Obama panders on Mt. McKinley, disses great Republican president

President Obama is declaring that Mt. McKinley henceforth shall be named Mt. Denali, after the Athabascan tribal name, despite the fact that legislation to do so has failed.  The New York Sun editorializes:

… legislation has been before Congress to change the name, but the Congress has decided not to do so. If the Supreme Court has been clear about anything it has been that the failure of Congress to act doesn’t amount to license for the other branches to act. (snip)

[Denali is] the name the state’s senior senator, Lisa Murkowski, sought to attach to the mountain via legislation she earlier this year introduced, to no effect. Legislators from Ohio understood better, and moved to block the measure. William McKinley may never have been to the mountain, but he was an important and assassinated president.

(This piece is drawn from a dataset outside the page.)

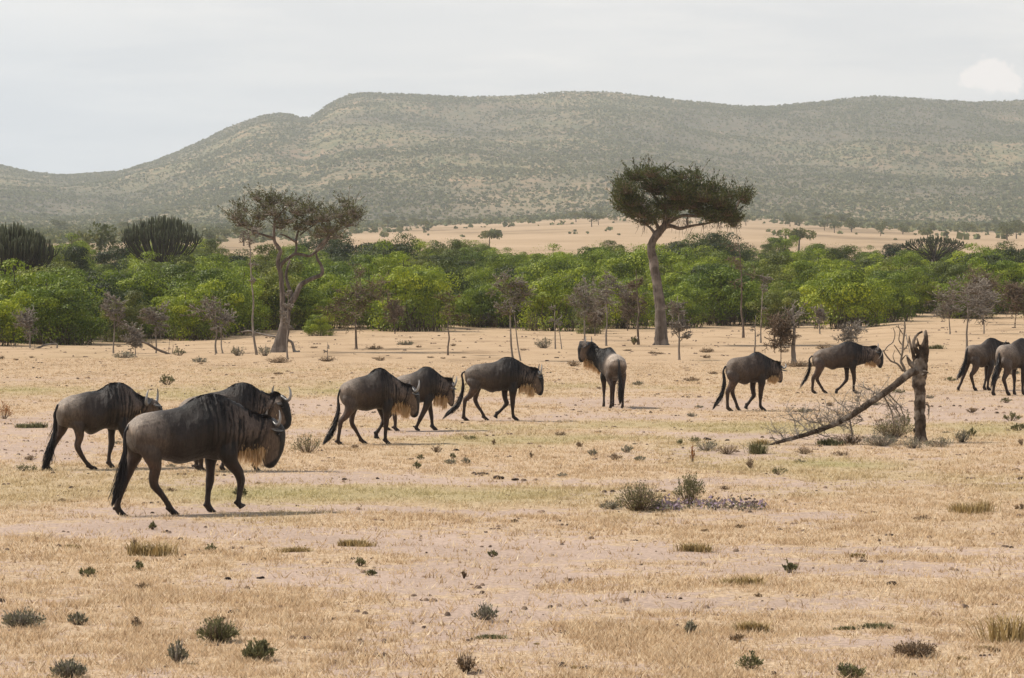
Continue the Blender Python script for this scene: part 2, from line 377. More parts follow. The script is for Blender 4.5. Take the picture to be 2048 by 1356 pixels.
def build_ground():
    dense = np.radians(np.arange(-13, 13.01, .11))
    side = np.radians(np.concatenate([np.arange(-180, -30, 6), np.arange(-30, -13.2, 1.2)]))
    ang = np.concatenate([side, dense, -side[::-1][:-1]])
    R = [0.6, 4, 8, 12]
    while R[-1] < 140: R.append(R[-1] * 1.0052)
    while R[-1] < 2200: R.append(R[-1] * 1.018)
    while R[-1] < 4460: R.append(R[-1] * 1.0068)
    R += [4480, 4500, 4520, 4550, 4600, 4700, 4900, 5200, 5600, 6200]
    R = np.array(R); A, RR = np.meshgrid(ang, R)
    X = RR * np.sin(A); Y = RR * np.cos(A); Z = gz(X.ravel(), Y.ravel()).reshape(X.shape)
    near = (1 - sstep(90, 130, RR)) * sstep(6, 14, RR)
    Z = Z + near * ((fbm(X / .9, Y / .9, 91, 3) - .5) * .035)
    g, gr = masks(X.ravel(), Y.ravel())
    Z = Z + near * (g.reshape(X.shape) - .5) * .012
    k, n = X.shape; mb = MB()
    v = np.stack([X, Y, Z], -1).reshape(-1, 3)
    i = np.arange(k - 1)[:, None] * n; j = np.arange(n)[None]; j2 = (j + 1) % n
    q = np.stack([i + j, i + j2, i + n + j2, i + n + j], -1).reshape(-1, 4)[:, ::-1]
    v = np.vstack([v, [[0, 0, 0]]]); jj = np.arange(n)
    mb.add(v, [q, np.stack([(jj + 1) % n, jj, np.full(n, k * n)], 1)[:, ::-1]], np.append(g, .5))
    # ground shader
    m, N, L = newmat('savanna_ground')
    pos = N.new('ShaderNodeNewGeometry').outputs['Position']
    ga = nattr(N, 'tint').outputs['Fac']; gra = nattr(N, 'green').outputs['Fac']
    nf = nnoise(N, L, pos, 3.2, 8, .72); nm = nnoise(N, L, pos, .55, 6, .6); nfine = nnoise(N, L, pos, 16, 5, .7)
    def math_(op, a, b=None, c=None):
        q_ = N.new('ShaderNodeMath'); q_.operation = op
        for s_, v_ in enumerate((a, b, c)):
            if v_ is None: continue
            if isinstance(v_, (int, float)): q_.inputs[s_].default_value = v_
            else: L.new(v_, q_.inputs[s_])
        return q_.outputs[0]
    cov = math_('ADD', ga, math_('MULTIPLY', math_('SUBTRACT', nf.outputs['Fac'], .5), 3.4))
    mr = N.new('ShaderNodeMapRange'); mr.inputs[1].default_value = .26; mr.inputs[2].default_value = .58; mr.interpolation_type = 'SMOOTHSTEP'; L.new(cov, mr.inputs[0])
    soil = nramp(N, L, nm.outputs['Fac'], [(.3, (.44, .33, .265)), (.7, (.56, .425, .345))])
    soil = nmix(N, L, nramp(N, L, nfine.outputs['Fac'], [(.32, (.35, .35, .35)), (.50, (1, 1, 1))]), (.22, .155, .115), soil)
    straw = nramp(N, L, nfine.outputs['Fac'], [(.30, (.17, .118, .072)), (.40, (.42, .30, .195)), (.54, (.59, .44, .295)), (.72, (.78, .62, .44))])
    reddish = nramp(N, L, nnoise(N, L, pos, 1.3, 5, .6).outputs['Fac'], [(.52, (0, 0, 0)), (.75, (1, 1, 1))])
    straw = nmix(N, L, math_('MULTIPLY', reddish, .35), straw, (.36, .225, .125))
    straw = nmix(N, L, math_('MULTIPLY', gra, .56), straw, nramp(N, L, nfine.outputs['Fac'], [(.3, (.14, .15, .05)), (.7, (.42, .40, .15))]))
    base = nmix(N, L, mr.outputs[0], soil, straw)
    # mid distance: sandy, drier
    sep = N.new('ShaderNodeSeparateXYZ'); L.new(pos, sep.inputs[0])
    mid = N.new('ShaderNodeMapRange'); mid.inputs[1].default_value = 50; mid.inputs[2].default_value = 120; L.new(sep.outputs['Y'], mid.inputs[0])
    nmid = nnoise(N, L, pos, .35, 7, .68, (1, .45, 1))
    sand = nramp(N, L, nmid.outputs['Fac'], [(.36, (.24, .16, .09)), (.47, (.42, .295, .18)), (.72, (.50, .365, .235))])
    base = nmix(N, L, math_('MULTIPLY', mid.outputs[0], .72), base, sand)
    # beyond the thicket: open pale plain then scrubby hill
    far = N.new('ShaderNodeMapRange'); far.inputs[1].default_value = 420; far.inputs[2].default_value = 520; L.new(sep.outputs['Y'], far.inputs[0])
    np_ = nnoise(N, L, pos, .012, 7, .62, (1, .5, 1))
    plain = nramp(N, L, np_.outputs['Fac'], [(.36, (.23, .165, .10)), (.46, (.37, .265, .165)), (.7, (.46, .335, .22))])
    base = nmix(N, L, far.outputs[0], base, plain)
    hillf = nattr(N, 'hill').outputs['Fac']
    nh = nnoise(N, L, pos, .02, 9, .68, (1, .45, 1.6)); nh2 = nnoise(N, L, pos, .0022, 4, .55, (1, .6, 3)); nh3 = nnoise(N, L, pos, .09, 4, .7, (1, .5, 1))
    hs = nramp(N, L, nh.outputs['Fac'], [(.36, (.15, .14, .065)), (.48, (.22, .175, .095)), (.60, (.30, .21, .12)), (.74, (.42, .265, .16))])
    hs = nmix(N, L, nramp(N, L, nh3.outputs['Fac'], [(.42, (1, 1, 1)), (.52, (0, 0, 0))]), hs, (.095, .11, .052))
    hs = nmix(N, L, nramp(N, L, nh2.outputs['Fac'], [(.42, (.75, .75, .75)), (.56, (0, 0, 0))]), hs, (.085, .078, .055))
    base = nmix(N, L, hillf, base, hs)
    litter_shade = nattr(N, 'litter').outputs['Fac']
    base = nmix(N, L, litter_shade, base, nramp(N, L, nf.outputs['Fac'], [(.35, (.035, .028, .018)), (.55, (.085, .065, .038)), (.75, (.14, .11, .06))]))  # leaf-litter brown, kept dark to paint in the shade beneath the bushes
    b = N.new('ShaderNodeBsdfPrincipled'); b.inputs['Roughness'].default_value = .95; b.inputs['Specular IOR Level'].default_value = .1
    L.new(base, b.inputs['Base Color'])
    bm = N.new('ShaderNodeBump'); bm.inputs['Strength'].default_value = .9; bm.inputs['Distance'].default_value = .05
    L.new(nfine.outputs['Fac'], bm.inputs['Height']); L.new(bm.outputs[0], b.inputs['Normal'])
    o = N.new('ShaderNodeOutputMaterial'); L.new(b.outputs[0], o.inputs[0])
    ob = mb.build('ground', m, smooth=True); me = ob.data
    a = me.attributes.new('green', 'FLOAT', 'POINT'); a.data.foreach_set('value', np.append(gr, 0).astype(np.float32))
    h = hill_cover(X.ravel(), Y.ravel()); a = me.attributes.new('hill', 'FLOAT', 'POINT'); a.data.foreach_set('value', np.append(h, 0).astype(np.float32))
    u_ = 1024 + F * X.ravel() / np.maximum(Y.ravel(), 30); b0 = np.interp(u_, [0, 300, 600, 900, 1200, 1500, 1700, 1850, 2048], [152, 161, 203, 215, 225, 228, 228, 222, 226]) + (fbm(X.ravel() / 6, Y.ravel() / 9, 301, 3) - .5) * 16
    shade_cover = sstep(-3, 5, Y.ravel() - b0) * (1 - sstep(400, 430, Y.ravel())) * .92
    a = me.attributes.new('litter', 'FLOAT', 'POINT'); a.data.foreach_set('value', np.append(shade_cover, 0).astype(np.float32))  # thicket floor: leaf litter together with painted shade
    tag(ob, kind='structure')
def hill_cover(x, y):
    yy = np.maximum(y, 30.0); u = 1024 + F * x / yy
    edge = np.interp(u, [-500, 0, 400, 600, 760, 900, 1200, 1500, 1800, 2048, 2600], [700, 740, 760, 850, 1350, 1600, 1780, 1650, 1400, 1150, 1100])
    e = edge * (1 + (fbm(x / 260, y / 500, 71, 4) - .5) * .6)
    h = sstep(.75, 1.45, y / e + (fbm(x / 70, y / 160, 79, 3) - .5) * .35); pat = sstep(.42, .6, fbm(x / 90, y / 260, 73, 3)); lowp = 1 - sstep(1900, 2700, y); return h * (1 - .4 * lowp * pat)
build_ground()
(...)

As my colleague Rick Moran points out, the Department of the Interior routinely renames natural points of interest all the time, so legislation may not be necessary.  But Obama’s motives are purely political, pandering to leftist sentiment that regards everything pre-European as holy, and everything accomplished by white males as illegitimate.

For those who don’t know, William McKinley was an immensely popular Republican president, as the Sun reminds us:

From his front porch in 1896, he ran one of the most remarkable campaigns in American history, defeating the Democrat, William Jennings Bryan, who ran for the free coinage of silver — a campaign of inflation — by attacking the Jews. It was one of the few anti-Semitic campaigns in American history. McKinley defeated it handily and gained passage in 1900 of the Gold Standard Act, which set the stage for the great boom of the 20th century.